Use in folk and popular music
Among the very few instances of folk and popular music in the Locrian mode:
- The Locrian is used in Middle Eastern music as maqam Lami. In 24 TET, it is possible to create 12 TET scales, and Lami has the same intervals as Locrian.
- Slipknot's track "Everything Ends" uses an A Locrian scale with the fourth note sometimes flattened. Numerous other tracks by Slipknot use Locrian mode as well such as "The Shape", "I am Hated", "Left Behind", "New Abortion", and "Duality".
- English folk musician John Kirkpatrick's song "Dust to Dust" was written in the Locrian mode, backed by his concertina.
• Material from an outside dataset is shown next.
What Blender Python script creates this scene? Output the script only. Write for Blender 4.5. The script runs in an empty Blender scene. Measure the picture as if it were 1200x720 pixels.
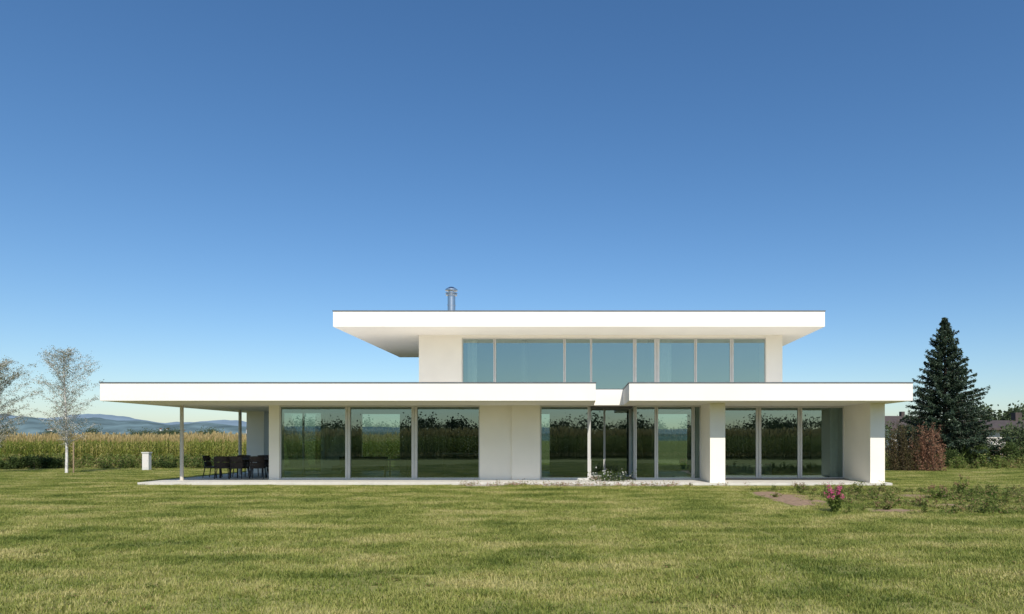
import bpy, bmesh, math, random
import numpy as np
from mathutils import Vector, Matrix, noise
random.seed(7); rng=np.random.default_rng(7)
S=bpy.context.scene
COL=S.collection
F=800.0; CX=680.0; HY=516.0; EYE=1.6
def PX(px,D): return (px-CX)*D/F
def PZ(py,D): return EYE+(HY-py)*D/F
# ---------------------------------------------------------------- materials
def newmat(name):
    m=bpy.data.materials.new(name); m.use_nodes=True
    nt=m.node_tree; nt.nodes.clear()
    o=nt.nodes.new('ShaderNodeOutputMaterial'); return m,nt,o
def N(nt,t,**k):
    n=nt.nodes.new(t)
    for a,b in k.items(): setattr(n,a,b)
    return n
def ramp(nt,stops):
    r=N(nt,'ShaderNodeValToRGB'); e=r.color_ramp.elements
    e[0].position,e[0].color=stops[0][0],(*stops[0][1],1)
    e[1].position,e[1].color=stops[-1][0],(*stops[-1][1],1)
    for p,c in stops[1:-1]:
        x=e.new(p); x.color=(*c,1)
    return r
def simple(name,c,rough=.7,var=.08,scale=3.0,metal=0,bump=0,bscale=80,spec=.3):
    m,nt,o=newmat(name)
    b=N(nt,'ShaderNodeBsdfPrincipled'); b.inputs['Roughness'].default_value=rough
    b.inputs['Metallic'].default_value=metal; b.inputs['Specular IOR Level'].default_value=spec
    g=N(nt,'ShaderNodeNewGeometry')
    n=N(nt,'ShaderNodeTexNoise'); n.inputs['Scale'].default_value=scale; n.inputs['Detail'].default_value=6
    nt.links.new(g.outputs['Position'],n.inputs['Vector'])
    lo=tuple(x*(1-var) for x in c); hi=tuple(min(1,x*(1+var)) for x in c)
    r=ramp(nt,[(.3,lo),(.7,hi)])
    nt.links.new(n.outputs['Fac'],r.inputs['Fac']); nt.links.new(r.outputs['Color'],b.inputs['Base Color'])
    if bump:
        n2=N(nt,'ShaderNodeTexNoise'); n2.inputs['Scale'].default_value=bscale; n2.inputs['Detail'].default_value=3
        nt.links.new(g.outputs['Position'],n2.inputs['Vector'])
        bp=N(nt,'ShaderNodeBump'); bp.inputs['Strength'].default_value=bump; bp.inputs['Distance'].default_value=.01
        nt.links.new(n2.outputs['Fac'],bp.inputs['Height']); nt.links.new(bp.outputs['Normal'],b.inputs['Normal'])
    nt.links.new(b.outputs[0],o.inputs[0]); return m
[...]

The Locrian mode is not at all traditional in English music, but was used by Kirkpatrick as a musical innovation.
- Björk's "Army of Me" is dominated by a heavy bassline in C Locrian.
- The song "Gliese 710" from King Gizzard & the Lizard Wizard's 2022 album Ice, Death, Planets, Lungs, Mushrooms and Lava is in Locrian, following the album's theme of basing each song around one of the Greek modes.
- Gojira uses this mode on a few songs such as "From Mars" and "Oroborus", both use an E Locrian scale.
- Locrian mode is used in many places on the album The Last Will and Testament by Opeth.